When it comes to discussing the most stylish locations on the planet, it is absolutely vital that some reference is made to Dubai. The city in the United Arab Emirates is simply a stunning area, with it boasting an incredible skyline as well as state-of-the-art facilities which have to be seen to be believed.

A host of technologies have been used to bring some of Dubai’s most famous structures to life, and here we take a look at just a few of them, beginning with its world-renowned man-made islands.

Building an island

A real wonder of the modern world, the Palm Jumeirah development lies on Dubai’s coastline and has become an iconic example of the luxurious, first-class facilities and infrastructure which the city is now synonymous with.

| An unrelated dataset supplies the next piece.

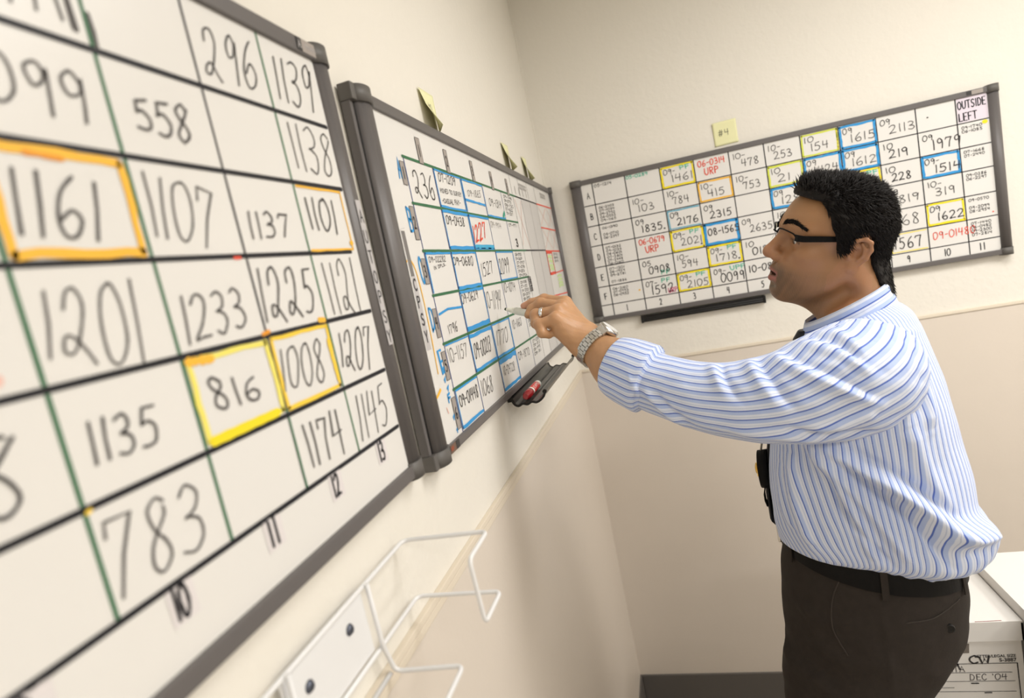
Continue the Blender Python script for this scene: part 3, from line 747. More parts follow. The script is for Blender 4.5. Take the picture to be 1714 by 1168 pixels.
bm = bmesh.new(); turned(bm, a, b, [(.33, .0078, 0), (.335, .0086, 0), (.44, .0086, 0), (.441, .0087, 1), (.88, .0087, 1), (.881, .0086, 0), (.985, .0086, 0), (1, .0075, 0)]); rel(bm, mk)
obj('barrel', bm, [M_barrel, M_labred], mk)
bm = bmesh.new(); turned(bm, a, b, [(0, .0055, 0), (.012, .0068, 0), (.10, .0074, 0), (.11, .0093, 0), (.34, .0096, 0), (.35, .0088, 0)]); rel(bm, mk); obj('cap', bm, M_capred, mk)
bm = bmesh.new()
R = .0089
for k, ch in enumerate('EXPO'):      # white letters wrapped round the barrel
    w, st = FONT[ch]
    for kind, pts in st:
        q = spline(pts, 5) if kind == 's' else [((1 - s / 4) * p0[0] + s / 4 * p1[0], (1 - s / 4) * p0[1] + s / 4 * p1[1]) for p0, p1 in zip(pts, pts[1:]) for s in range(5)]
        line3 = []
        for u, v in q:
            ang = 0.35 + .75 * (v)
            yy = a.y + (b.y - a.y) * (.47 + .098 * (k + u * .85))
            line3.append(Vector((0.047 + R * math.cos(ang), yy, 1.497 + R * math.sin(ang))))
        tube(bm, line3, .00055, 5)
rel(bm, mk); obj('lettering', bm, M_barrel, mk)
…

It is home to a host of exciting attractions including the Atlantis, The Palm hotel and The Lost Chambers Aquarium. Furthermore, a study by Bayut last year revealed that it is not only the most sought-after area in the city for buying villas, but also fourth when it comes to purchasing apartments. But just how did this completely artificial archipelago spring to life in such a way?

As Travelzoo outlines, it undoubtedly took a whole lot of effort. Foundations were formed from seven million tonnes of rock, with 120 million cubic metres of sand being dredged to form the islands. Furthermore, GPS technology was needed to carefully and accurately plot the position of the trunk and the fronds which branch from it, while vibro-compaction technology was then used to ensure the land was ready for construction. The project first began in 2001 and almost two decades later it is fair to say that all of that effort was worth it.

Reaching new heights

Another impressive wonder in Dubai is the Burj Khalifa; the tallest building in the world which stands at more than 820 metres high. The structure has dominated the city’s skyline since its launch in 2010 and is home to a stunning observation deck and the incredible luxury of an Armani Hotel. However, while it has helped the city reach new heights, its story starts deep underground.

As ConstructionWeekOnline explains, the tower is supported by a large concrete mat around 3.7 metres thick which needed to be created in four separate pours. Furthermore, the mat itself is supported by 192 reinforced concrete piles which run to a depth of around 50 metres, with the Bauer BG40 being used in the process. In order to then start building the tower up, BASF had to develop a special mix of concrete that could be pumped to more than 600 metres without segregating.

The Burj Al Arab is another jaw-dropping landmark in Dubai and it is also one of the tallest hotels in the world. The building’s famous sail design was regarded as a technical challenge during construction, with it featuring a special Teflon-coated woven fibreglass screen. The project marked the first time that such technology had been used vertically to such an extent in any building in the world.

An incredible city

Dubai is undoubtedly one of the most incredible cities on the planet right now, with each of its most famous structures boasting an equally intriguing tale about their creation.

From the Burj Khalifa to the Palm Jumeirah, the city is a real testament to what can now be achieved in modern engineering and construction.